[Raw records]
= = = = = = =
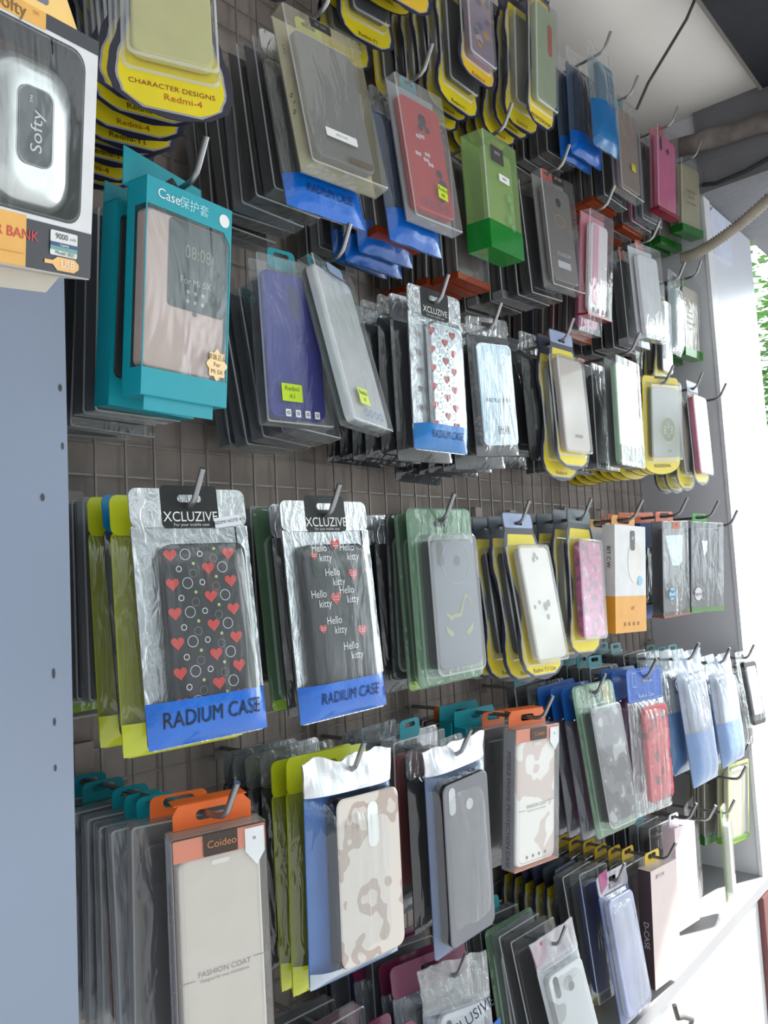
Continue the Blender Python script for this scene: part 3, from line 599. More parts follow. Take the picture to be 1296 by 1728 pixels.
front('B7', 'B7', (1.5171 + .045, .5549 + .012, 1.9867 + .01, 5.1, 3.9, -2.9, .084, .165), 'case_pouch', 'phone case', 'pale blue-white translucent pouch hanging beside the white glaring box', 'pale blue pouch', lambda rt, w, h: pouch(rt, w, h, foilc=None, film=clear(milk=.35, milkc=(206, 222, 226), bump=.6), case=(176, 190, 190), cam=None, seed=21, headmat=FILM2), ['wavek', 'wave', 'redbox', 'redbox'])
front('B8', 'B8', (1.735, .591, 2.028, -4.2, 2.6, -.1, .0865, .171), 'boxed_phone_case', 'phone case', 'beige boxed case with green side and base, next to the side panel', 'beige and green box', lambda rt, w, h: clear_box(rt, w, h, .026, case=(196, 184, 168), basec=(90, 190, 60), basefrac=.1, backc=(120, 180, 90), cam=None, cw=.86, ch=.86, prints=lambda b: [b.text('Phone|Premium|Transparent|Case'.split('|')[k], .008, -.016, .012 - k * .012, -.0005, INK((70, 66, 60))) for k in range(4)]), ['grnbot', 'grnbot', 'grnbot'], d=.03)
# --- row A
front('A1', 'A1', (.56, .56, 2.285, -5, -4, 2, .10, .235), 'blister_card', 'phone case', 'yellow wavy card whose rounded foot hangs above the grey case box', 'card above the grey case box', lambda rt, w, h: wavecard(rt, w, h, case=(160, 150, 120)), ['wavek', 'wave', 'wavek', 'wave'])
def px(b, y):
    for k in range(14): b.flat(circle(random.uniform(.004, .009), random.uniform(-.018, .018), random.uniform(-.05, .05), 9), y, None, solid(random.choice(((120, 90, 130), (190, 150, 90), (90, 110, 150), (200, 170, 180))), .4))
front('A2', 'A2', (.742, .573, 2.31, -12, -6.5, 4.8, .083, .222), 'blister_card', 'phone case', 'yellow wavy card with a dark case hanging above the red case box', 'wavy card above the red box', lambda rt, w, h: wavecard(rt, w, h, yel=(232, 190, 40), case=(60, 60, 74), t=.012), ['pro', 'pro', 'wavek', 'pro', 'wave'])
front('A3', 'A3', (.912, .583, 2.289, -4.4, -3.9, 5, .086, .20), 'blister_card', 'phone case', 'yellow blister card with a multicoloured case above the green tinted box', 'multicolour case card', lambda rt, w, h: wavecard(rt, w, h, yel=(232, 190, 40), case=(150, 130, 150), extra=px, bw=.72, cw=.64, ch=.66, text='Redmi-4'), ['wavek', 'wave', 'wavek', 'wave', 'wavek', 'pro'])
front('A4', 'A4', (1.0444, .5521, 2.2916, -2.5, 3.3, .6, .084, .2386), 'blister_card', 'phone case', 'yellow card with a pale green case, last of the cards before the blue pouches', 'pale green case card', lambda rt, w, h: wavecard(rt, w, h, yel=(236, 206, 50), case=(160, 170, 140), bw=.76, bh=.7, cw=.68, ch=.64, text='PROFESSIONAL', textc=BLK, extra=lambda b, y: b.flat(rrect(.012, .05, .006, .01, .02), y, None, solid((180, 80, 70)))), ['wave', 'wavek', 'wave', 'wavek', 'wave', 'wavek', 'wave'])
front('A5', 'A5', (1.2631, .5531, 2.3158, -5, -.2, .9, .0829, .1979), 'case_pouch', 'phone case', 'clear pouch shading to blue, with a crumpled blue bottom, under the pale ceiling', 'blue pouch under the ceiling', lambda rt, w, h: pouch(rt, w, h, foilc=None, film=clear(tint=(222, 232, 238), milk=.2, milkc=(190, 205, 215), bump=.6), band=((40, 110, 170), None, 0, BLK), bandfrac=.42, case=(90, 120, 140), cam=None, seed=31, wob=1.8, headmat=FILM2), ['blubot', 'blubot', 'kbox', 'dbox', 'kbox', 'dbox'])
def f_A6(rt, w, h):
    clear_box(rt, w, h, .02, case=(150, 132, 122), tabc=TEAL, tabw=.03, backc=(160, 146, 136), shell=HAZE, cam=None, cw=.86)
    sticker(rt, .014, .014, .006, -h * .2, -.0004, (214, 204, 60), ['Note', '4'], (60, 60, 30), name='yellow_sticker')
front('A6', 'A6', (1.3653, .5511, 2.2639, -4, -.5, 2.3, .0826, .1845), 'boxed_phone_case', 'phone case', 'brown boxed case with a small yellow sticker behind the blue pouches', 'brown box with yellow sticker', f_A6, ['kbox', 'orabot', 'orabot', 'orabot', 'orabot', 'orabot'])
front('A7', 'A7', (1.5588, .5542, 2.289, -5.5, 3.8, -.2, .0867, .1744), 'boxed_phone_case', 'phone case', 'pink phone case in a clear box below the end of the wrapped pipe', 'pink case box', lambda rt, w, h: clear_box(rt, w, h, .02, case=(204, 96, 140), cam='duo', backc=(190, 96, 120), shell=HAZE, basec=(190, 70, 90), basefrac=.04, tabc=(200, 80, 100), tabw=.03, cw=.88), ['gbox', 'pinkbox', 'orabot', 'pinkbox', 'orabot', 'gbox'])
front('A8', 'A8', (1.735, .5695, 2.300, -9, 5, -1.6, .0875, .161), 'boxed_phone_case', 'phone case', 'olive-beige boxed case with green base, topmost next to the side panel', 'olive box with green base', lambda rt, w, h: clear_box(rt, w, h, .03, case=(168, 160, 130), basec=(50, 160, 60), basefrac=.1, backc=(140, 150, 110), cam=None, cw=.9, ch=.9, prints=lambda b: [b.text('Protective|case for|your phone'.split('|')[k], .009, -.006, .012 - k * .013, -.0005, INK((70, 66, 50))) for k in range(3)]), ['grnbot', 'grnbot', 'grnbot', 'grnbot'], d=.034)
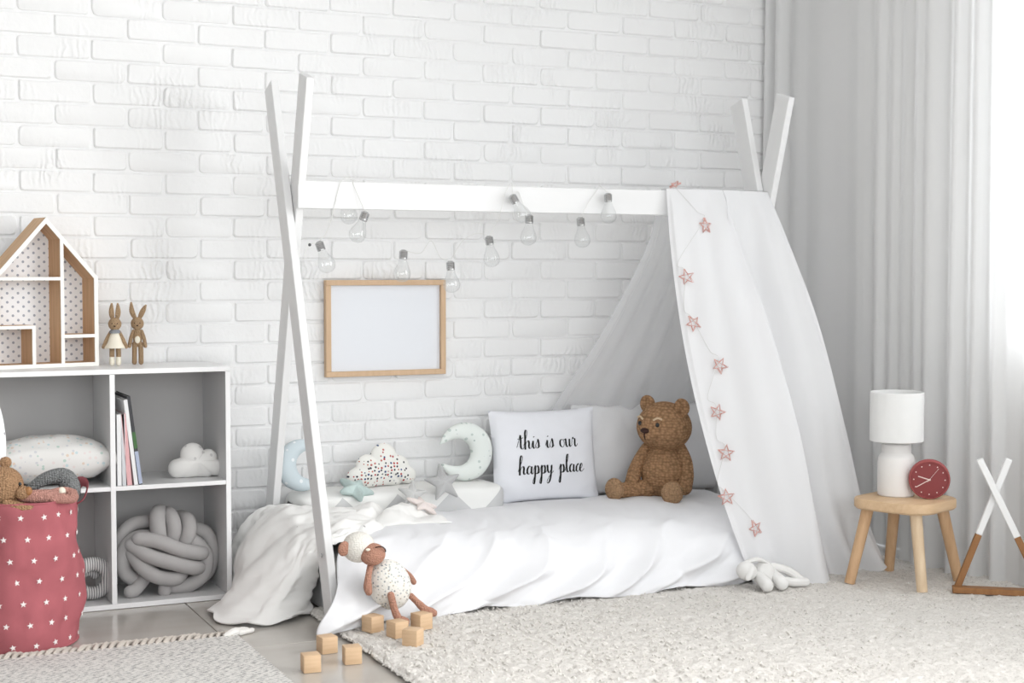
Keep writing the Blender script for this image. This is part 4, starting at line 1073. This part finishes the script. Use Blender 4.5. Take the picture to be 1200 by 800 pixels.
= = = = = = =
Omit the images and transcribe all of the records above word for word.

Continue the Blender Python script for this scene: part 3, from line 599. More parts follow. Take the picture to be 1296 by 1728 pixels.
front('B7', 'B7', (1.5171 + .045, .5549 + .012, 1.9867 + .01, 5.1, 3.9, -2.9, .084, .165), 'case_pouch', 'phone case', 'pale blue-white translucent pouch hanging beside the white glaring box', 'pale blue pouch', lambda rt, w, h: pouch(rt, w, h, foilc=None, film=clear(milk=.35, milkc=(206, 222, 226), bump=.6), case=(176, 190, 190), cam=None, seed=21, headmat=FILM2), ['wavek', 'wave', 'redbox', 'redbox'])
front('B8', 'B8', (1.735, .591, 2.028, -4.2, 2.6, -.1, .0865, .171), 'boxed_phone_case', 'phone case', 'beige boxed case with green side and base, next to the side panel', 'beige and green box', lambda rt, w, h: clear_box(rt, w, h, .026, case=(196, 184, 168), basec=(90, 190, 60), basefrac=.1, backc=(120, 180, 90), cam=None, cw=.86, ch=.86, prints=lambda b: [b.text('Phone|Premium|Transparent|Case'.split('|')[k], .008, -.016, .012 - k * .012, -.0005, INK((70, 66, 60))) for k in range(4)]), ['grnbot', 'grnbot', 'grnbot'], d=.03)
# --- row A
front('A1', 'A1', (.56, .56, 2.285, -5, -4, 2, .10, .235), 'blister_card', 'phone case', 'yellow wavy card whose rounded foot hangs above the grey case box', 'card above the grey case box', lambda rt, w, h: wavecard(rt, w, h, case=(160, 150, 120)), ['wavek', 'wave', 'wavek', 'wave'])
def px(b, y):
    for k in range(14): b.flat(circle(random.uniform(.004, .009), random.uniform(-.018, .018), random.uniform(-.05, .05), 9), y, None, solid(random.choice(((120, 90, 130), (190, 150, 90), (90, 110, 150), (200, 170, 180))), .4))
front('A2', 'A2', (.742, .573, 2.31, -12, -6.5, 4.8, .083, .222), 'blister_card', 'phone case', 'yellow wavy card with a dark case hanging above the red case box', 'wavy card above the red box', lambda rt, w, h: wavecard(rt, w, h, yel=(232, 190, 40), case=(60, 60, 74), t=.012), ['pro', 'pro', 'wavek', 'pro', 'wave'])
front('A3', 'A3', (.912, .583, 2.289, -4.4, -3.9, 5, .086, .20), 'blister_card', 'phone case', 'yellow blister card with a multicoloured case above the green tinted box', 'multicolour case card', lambda rt, w, h: wavecard(rt, w, h, yel=(232, 190, 40), case=(150, 130, 150), extra=px, bw=.72, cw=.64, ch=.66, text='Redmi-4'), ['wavek', 'wave', 'wavek', 'wave', 'wavek', 'pro'])
front('A4', 'A4', (1.0444, .5521, 2.2916, -2.5, 3.3, .6, .084, .2386), 'blister_card', 'phone case', 'yellow card with a pale green case, last of the cards before the blue pouches', 'pale green case card', lambda rt, w, h: wavecard(rt, w, h, yel=(236, 206, 50), case=(160, 170, 140), bw=.76, bh=.7, cw=.68, ch=.64, text='PROFESSIONAL', textc=BLK, extra=lambda b, y: b.flat(rrect(.012, .05, .006, .01, .02), y, None, solid((180, 80, 70)))), ['wave', 'wavek', 'wave', 'wavek', 'wave', 'wavek', 'wave'])
front('A5', 'A5', (1.2631, .5531, 2.3158, -5, -.2, .9, .0829, .1979), 'case_pouch', 'phone case', 'clear pouch shading to blue, with a crumpled blue bottom, under the pale ceiling', 'blue pouch under the ceiling', lambda rt, w, h: pouch(rt, w, h, foilc=None, film=clear(tint=(222, 232, 238), milk=.2, milkc=(190, 205, 215), bump=.6), band=((40, 110, 170), None, 0, BLK), bandfrac=.42, case=(90, 120, 140), cam=None, seed=31, wob=1.8, headmat=FILM2), ['blubot', 'blubot', 'kbox', 'dbox', 'kbox', 'dbox'])
def f_A6(rt, w, h):
    clear_box(rt, w, h, .02, case=(150, 132, 122), tabc=TEAL, tabw=.03, backc=(160, 146, 136), shell=HAZE, cam=None, cw=.86)
    sticker(rt, .014, .014, .006, -h * .2, -.0004, (214, 204, 60), ['Note', '4'], (60, 60, 30), name='yellow_sticker')
front('A6', 'A6', (1.3653, .5511, 2.2639, -4, -.5, 2.3, .0826, .1845), 'boxed_phone_case', 'phone case', 'brown boxed case with a small yellow sticker behind the blue pouches', 'brown box with yellow sticker', f_A6, ['kbox', 'orabot', 'orabot', 'orabot', 'orabot', 'orabot'])
front('A7', 'A7', (1.5588, .5542, 2.289, -5.5, 3.8, -.2, .0867, .1744), 'boxed_phone_case', 'phone case', 'pink phone case in a clear box below the end of the wrapped pipe', 'pink case box', lambda rt, w, h: clear_box(rt, w, h, .02, case=(204, 96, 140), cam='duo', backc=(190, 96, 120), shell=HAZE, basec=(190, 70, 90), basefrac=.04, tabc=(200, 80, 100), tabw=.03, cw=.88), ['gbox', 'pinkbox', 'orabot', 'pinkbox', 'orabot', 'gbox'])
front('A8', 'A8', (1.735, .5695, 2.300, -9, 5, -1.6, .0875, .161), 'boxed_phone_case', 'phone case', 'olive-beige boxed case with green base, topmost next to the side panel', 'olive box with green base', lambda rt, w, h: clear_box(rt, w, h, .03, case=(168, 160, 130), basec=(50, 160, 60), basefrac=.1, backc=(140, 150, 110), cam=None, cw=.9, ch=.9, prints=lambda b: [b.text('Protective|case for|your phone'.split('|')[k], .009, -.006, .012 - k * .013, -.0005, INK((70, 66, 50))) for k in range(3)]), ['grnbot', 'grnbot', 'grnbot', 'grnbot'], d=.034)
Keep writing the Blender script for this image. This is part 4, starting at line 1073. This part finishes the script. Use Blender 4.5. Take the picture to be 1200 by 800 pixels.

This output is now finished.